Take all the material and copy it exactly.
────────────────────────────────────────
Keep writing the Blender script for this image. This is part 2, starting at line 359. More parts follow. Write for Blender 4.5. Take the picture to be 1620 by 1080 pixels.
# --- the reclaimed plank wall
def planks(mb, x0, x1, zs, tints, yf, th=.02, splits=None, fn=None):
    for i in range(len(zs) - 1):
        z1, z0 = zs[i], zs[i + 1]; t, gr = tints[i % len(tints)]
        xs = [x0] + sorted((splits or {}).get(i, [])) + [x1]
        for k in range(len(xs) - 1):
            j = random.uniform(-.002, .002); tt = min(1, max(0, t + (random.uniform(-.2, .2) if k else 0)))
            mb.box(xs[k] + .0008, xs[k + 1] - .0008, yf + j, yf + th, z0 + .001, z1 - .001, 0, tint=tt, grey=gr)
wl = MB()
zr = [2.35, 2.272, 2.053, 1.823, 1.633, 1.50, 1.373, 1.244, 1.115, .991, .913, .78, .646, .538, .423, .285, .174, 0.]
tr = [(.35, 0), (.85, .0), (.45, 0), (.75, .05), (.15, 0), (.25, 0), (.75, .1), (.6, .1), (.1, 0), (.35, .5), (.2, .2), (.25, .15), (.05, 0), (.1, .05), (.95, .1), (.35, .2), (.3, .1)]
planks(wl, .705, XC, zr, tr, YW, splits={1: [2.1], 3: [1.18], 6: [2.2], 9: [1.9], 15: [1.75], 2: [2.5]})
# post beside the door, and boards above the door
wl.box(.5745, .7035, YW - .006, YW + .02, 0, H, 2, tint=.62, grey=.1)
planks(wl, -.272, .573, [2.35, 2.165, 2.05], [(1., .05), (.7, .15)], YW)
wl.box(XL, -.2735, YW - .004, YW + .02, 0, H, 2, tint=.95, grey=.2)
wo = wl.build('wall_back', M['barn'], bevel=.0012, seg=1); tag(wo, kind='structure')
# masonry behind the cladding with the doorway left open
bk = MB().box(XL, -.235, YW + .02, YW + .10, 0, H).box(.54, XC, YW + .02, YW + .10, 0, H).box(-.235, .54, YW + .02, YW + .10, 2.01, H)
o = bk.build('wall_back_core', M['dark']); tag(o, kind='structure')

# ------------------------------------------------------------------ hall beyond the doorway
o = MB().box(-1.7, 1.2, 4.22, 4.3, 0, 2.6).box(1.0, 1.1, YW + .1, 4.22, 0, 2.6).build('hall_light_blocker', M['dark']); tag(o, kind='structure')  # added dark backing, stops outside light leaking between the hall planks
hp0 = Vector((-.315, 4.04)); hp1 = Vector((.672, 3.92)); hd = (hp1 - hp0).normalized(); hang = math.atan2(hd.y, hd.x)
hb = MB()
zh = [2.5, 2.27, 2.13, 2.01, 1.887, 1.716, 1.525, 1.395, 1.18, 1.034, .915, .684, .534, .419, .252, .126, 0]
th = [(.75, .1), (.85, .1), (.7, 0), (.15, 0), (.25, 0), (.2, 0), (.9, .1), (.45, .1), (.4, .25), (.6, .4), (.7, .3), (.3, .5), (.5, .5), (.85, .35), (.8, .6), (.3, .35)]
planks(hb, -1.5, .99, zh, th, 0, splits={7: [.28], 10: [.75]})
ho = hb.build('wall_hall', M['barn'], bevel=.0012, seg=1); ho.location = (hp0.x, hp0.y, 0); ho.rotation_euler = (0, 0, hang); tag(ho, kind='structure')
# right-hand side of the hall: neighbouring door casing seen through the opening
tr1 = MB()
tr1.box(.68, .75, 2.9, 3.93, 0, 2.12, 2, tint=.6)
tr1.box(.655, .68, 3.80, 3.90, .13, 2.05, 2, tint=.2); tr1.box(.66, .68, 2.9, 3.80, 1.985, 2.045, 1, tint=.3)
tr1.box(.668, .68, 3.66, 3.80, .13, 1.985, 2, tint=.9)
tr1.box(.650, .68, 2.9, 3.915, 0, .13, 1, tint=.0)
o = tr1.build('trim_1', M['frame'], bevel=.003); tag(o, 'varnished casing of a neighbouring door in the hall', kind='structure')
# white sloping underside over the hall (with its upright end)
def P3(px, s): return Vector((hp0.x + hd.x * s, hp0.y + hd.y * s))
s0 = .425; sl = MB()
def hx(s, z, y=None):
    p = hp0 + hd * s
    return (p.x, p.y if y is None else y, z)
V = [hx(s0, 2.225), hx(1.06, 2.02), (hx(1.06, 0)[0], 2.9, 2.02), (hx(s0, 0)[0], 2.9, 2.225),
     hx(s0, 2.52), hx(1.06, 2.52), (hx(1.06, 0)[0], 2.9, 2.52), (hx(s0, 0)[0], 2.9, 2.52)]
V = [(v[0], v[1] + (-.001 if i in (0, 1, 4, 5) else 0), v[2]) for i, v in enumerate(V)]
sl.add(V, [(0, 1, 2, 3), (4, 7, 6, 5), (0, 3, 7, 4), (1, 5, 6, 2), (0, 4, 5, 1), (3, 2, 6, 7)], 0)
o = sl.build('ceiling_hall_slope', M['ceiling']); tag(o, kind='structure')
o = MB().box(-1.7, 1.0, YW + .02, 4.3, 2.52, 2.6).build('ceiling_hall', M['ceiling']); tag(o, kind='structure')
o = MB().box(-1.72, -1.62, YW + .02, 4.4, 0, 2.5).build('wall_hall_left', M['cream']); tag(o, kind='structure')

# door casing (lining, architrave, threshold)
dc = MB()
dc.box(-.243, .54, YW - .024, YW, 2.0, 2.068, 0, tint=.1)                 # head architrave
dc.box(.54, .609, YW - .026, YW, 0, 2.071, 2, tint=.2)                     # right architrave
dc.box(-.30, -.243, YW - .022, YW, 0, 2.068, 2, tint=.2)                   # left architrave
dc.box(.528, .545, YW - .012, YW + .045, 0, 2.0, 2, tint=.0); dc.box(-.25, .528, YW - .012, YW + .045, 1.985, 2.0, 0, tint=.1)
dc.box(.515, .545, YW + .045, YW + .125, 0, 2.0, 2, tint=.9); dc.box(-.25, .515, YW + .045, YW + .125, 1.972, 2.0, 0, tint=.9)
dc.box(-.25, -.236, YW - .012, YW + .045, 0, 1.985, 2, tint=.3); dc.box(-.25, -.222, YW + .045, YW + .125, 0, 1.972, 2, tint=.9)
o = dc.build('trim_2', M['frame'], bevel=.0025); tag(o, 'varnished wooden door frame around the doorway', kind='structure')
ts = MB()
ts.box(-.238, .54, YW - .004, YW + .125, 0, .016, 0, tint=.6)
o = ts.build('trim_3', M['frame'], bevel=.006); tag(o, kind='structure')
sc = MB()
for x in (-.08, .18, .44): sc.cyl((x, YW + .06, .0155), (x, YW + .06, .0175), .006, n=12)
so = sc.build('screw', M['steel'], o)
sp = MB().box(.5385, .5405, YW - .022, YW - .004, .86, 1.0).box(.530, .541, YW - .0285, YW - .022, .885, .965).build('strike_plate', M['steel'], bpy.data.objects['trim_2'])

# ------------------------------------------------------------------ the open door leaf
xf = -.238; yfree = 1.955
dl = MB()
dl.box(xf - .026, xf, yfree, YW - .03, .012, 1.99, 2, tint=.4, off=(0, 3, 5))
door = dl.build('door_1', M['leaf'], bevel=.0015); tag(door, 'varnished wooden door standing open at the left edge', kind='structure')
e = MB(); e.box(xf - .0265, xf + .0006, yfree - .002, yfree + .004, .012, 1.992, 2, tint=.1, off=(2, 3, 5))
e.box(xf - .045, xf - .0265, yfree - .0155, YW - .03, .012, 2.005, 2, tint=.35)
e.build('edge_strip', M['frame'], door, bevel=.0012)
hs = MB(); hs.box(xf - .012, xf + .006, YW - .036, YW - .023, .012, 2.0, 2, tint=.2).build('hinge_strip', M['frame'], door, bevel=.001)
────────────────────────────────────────
§ **FINAL ANSWER**:
Keep writing the Blender script for this image. This is part 2, starting at line 359. More parts follow. Write for Blender 4.5. Take the picture to be 1620 by 1080 pixels.
# --- the reclaimed plank wall
def planks(mb, x0, x1, zs, tints, yf, th=.02, splits=None, fn=None):
    for i in range(len(zs) - 1):
        z1, z0 = zs[i], zs[i + 1]; t, gr = tints[i % len(tints)]
        xs = [x0] + sorted((splits or {}).get(i, [])) + [x1]
        for k in range(len(xs) - 1):
            j = random.uniform(-.002, .002); tt = min(1, max(0, t + (random.uniform(-.2, .2) if k else 0)))
            mb.box(xs[k] + .0008, xs[k + 1] - .0008, yf + j, yf + th, z0 + .001, z1 - .001, 0, tint=tt, grey=gr)
wl = MB()
zr = [2.35, 2.272, 2.053, 1.823, 1.633, 1.50, 1.373, 1.244, 1.115, .991, .913, .78, .646, .538, .423, .285, .174, 0.]
tr = [(.35, 0), (.85, .0), (.45, 0), (.75, .05), (.15, 0), (.25, 0), (.75, .1), (.6, .1), (.1, 0), (.35, .5), (.2, .2), (.25, .15), (.05, 0), (.1, .05), (.95, .1), (.35, .2), (.3, .1)]
planks(wl, .705, XC, zr, tr, YW, splits={1: [2.1], 3: [1.18], 6: [2.2], 9: [1.9], 15: [1.75], 2: [2.5]})
# post beside the door, and boards above the door
wl.box(.5745, .7035, YW - .006, YW + .02, 0, H, 2, tint=.62, grey=.1)
planks(wl, -.272, .573, [2.35, 2.165, 2.05], [(1., .05), (.7, .15)], YW)
wl.box(XL, -.2735, YW - .004, YW + .02, 0, H, 2, tint=.95, grey=.2)
wo = wl.build('wall_back', M['barn'], bevel=.0012, seg=1); tag(wo, kind='structure')
# masonry behind the cladding with the doorway left open
bk = MB().box(XL, -.235, YW + .02, YW + .10, 0, H).box(.54, XC, YW + .02, YW + .10, 0, H).box(-.235, .54, YW + .02, YW + .10, 2.01, H)
o = bk.build('wall_back_core', M['dark']); tag(o, kind='structure')

# ------------------------------------------------------------------ hall beyond the doorway
o = MB().box(-1.7, 1.2, 4.22, 4.3, 0, 2.6).box(1.0, 1.1, YW + .1, 4.22, 0, 2.6).build('hall_light_blocker', M['dark']); tag(o, kind='structure')  # added dark backing, stops outside light leaking between the hall planks
hp0 = Vector((-.315, 4.04)); hp1 = Vector((.672, 3.92)); hd = (hp1 - hp0).normalized(); hang = math.atan2(hd.y, hd.x)
hb = MB()
zh = [2.5, 2.27, 2.13, 2.01, 1.887, 1.716, 1.525, 1.395, 1.18, 1.034, .915, .684, .534, .419, .252, .126, 0]
th = [(.75, .1), (.85, .1), (.7, 0), (.15, 0), (.25, 0), (.2, 0), (.9, .1), (.45, .1), (.4, .25), (.6, .4), (.7, .3), (.3, .5), (.5, .5), (.85, .35), (.8, .6), (.3, .35)]
planks(hb, -1.5, .99, zh, th, 0, splits={7: [.28], 10: [.75]})
ho = hb.build('wall_hall', M['barn'], bevel=.0012, seg=1); ho.location = (hp0.x, hp0.y, 0); ho.rotation_euler = (0, 0, hang); tag(ho, kind='structure')
# right-hand side of the hall: neighbouring door casing seen through the opening
tr1 = MB()
tr1.box(.68, .75, 2.9, 3.93, 0, 2.12, 2, tint=.6)
tr1.box(.655, .68, 3.80, 3.90, .13, 2.05, 2, tint=.2); tr1.box(.66, .68, 2.9, 3.80, 1.985, 2.045, 1, tint=.3)
tr1.box(.668, .68, 3.66, 3.80, .13, 1.985, 2, tint=.9)
tr1.box(.650, .68, 2.9, 3.915, 0, .13, 1, tint=.0)
o = tr1.build('trim_1', M['frame'], bevel=.003); tag(o, 'varnished casing of a neighbouring door in the hall', kind='structure')
# white sloping underside over the hall (with its upright end)
def P3(px, s): return Vector((hp0.x + hd.x * s, hp0.y + hd.y * s))
s0 = .425; sl = MB()
def hx(s, z, y=None):
    p = hp0 + hd * s
    return (p.x, p.y if y is None else y, z)
V = [hx(s0, 2.225), hx(1.06, 2.02), (hx(1.06, 0)[0], 2.9, 2.02), (hx(s0, 0)[0], 2.9, 2.225),
     hx(s0, 2.52), hx(1.06, 2.52), (hx(1.06, 0)[0], 2.9, 2.52), (hx(s0, 0)[0], 2.9, 2.52)]
V = [(v[0], v[1] + (-.001 if i in (0, 1, 4, 5) else 0), v[2]) for i, v in enumerate(V)]
sl.add(V, [(0, 1, 2, 3), (4, 7, 6, 5), (0, 3, 7, 4), (1, 5, 6, 2), (0, 4, 5, 1), (3, 2, 6, 7)], 0)
o = sl.build('ceiling_hall_slope', M['ceiling']); tag(o, kind='structure')
o = MB().box(-1.7, 1.0, YW + .02, 4.3, 2.52, 2.6).build('ceiling_hall', M['ceiling']); tag(o, kind='structure')
o = MB().box(-1.72, -1.62, YW + .02, 4.4, 0, 2.5).build('wall_hall_left', M['cream']); tag(o, kind='structure')

# door casing (lining, architrave, threshold)
dc = MB()
dc.box(-.243, .54, YW - .024, YW, 2.0, 2.068, 0, tint=.1)                 # head architrave
dc.box(.54, .609, YW - .026, YW, 0, 2.071, 2, tint=.2)                     # right architrave
dc.box(-.30, -.243, YW - .022, YW, 0, 2.068, 2, tint=.2)                   # left architrave
dc.box(.528, .545, YW - .012, YW + .045, 0, 2.0, 2, tint=.0); dc.box(-.25, .528, YW - .012, YW + .045, 1.985, 2.0, 0, tint=.1)
dc.box(.515, .545, YW + .045, YW + .125, 0, 2.0, 2, tint=.9); dc.box(-.25, .515, YW + .045, YW + .125, 1.972, 2.0, 0, tint=.9)
dc.box(-.25, -.236, YW - .012, YW + .045, 0, 1.985, 2, tint=.3); dc.box(-.25, -.222, YW + .045, YW + .125, 0, 1.972, 2, tint=.9)
o = dc.build('trim_2', M['frame'], bevel=.0025); tag(o, 'varnished wooden door frame around the doorway', kind='structure')
ts = MB()
ts.box(-.238, .54, YW - .004, YW + .125, 0, .016, 0, tint=.6)
o = ts.build('trim_3', M['frame'], bevel=.006); tag(o, kind='structure')
sc = MB()
for x in (-.08, .18, .44): sc.cyl((x, YW + .06, .0155), (x, YW + .06, .0175), .006, n=12)
so = sc.build('screw', M['steel'], o)
sp = MB().box(.5385, .5405, YW - .022, YW - .004, .86, 1.0).box(.530, .541, YW - .0285, YW - .022, .885, .965).build('strike_plate', M['steel'], bpy.data.objects['trim_2'])

# ------------------------------------------------------------------ the open door leaf
xf = -.238; yfree = 1.955
dl = MB()
dl.box(xf - .026, xf, yfree, YW - .03, .012, 1.99, 2, tint=.4, off=(0, 3, 5))
door = dl.build('door_1', M['leaf'], bevel=.0015); tag(door, 'varnished wooden door standing open at the left edge', kind='structure')
e = MB(); e.box(xf - .0265, xf + .0006, yfree - .002, yfree + .004, .012, 1.992, 2, tint=.1, off=(2, 3, 5))
e.box(xf - .045, xf - .0265, yfree - .0155, YW - .03, .012, 2.005, 2, tint=.35)
e.build('edge_strip', M['frame'], door, bevel=.0012)
hs = MB(); hs.box(xf - .012, xf + .006, YW - .036, YW - .023, .012, 2.0, 2, tint=.2).build('hinge_strip', M['frame'], door, bevel=.001)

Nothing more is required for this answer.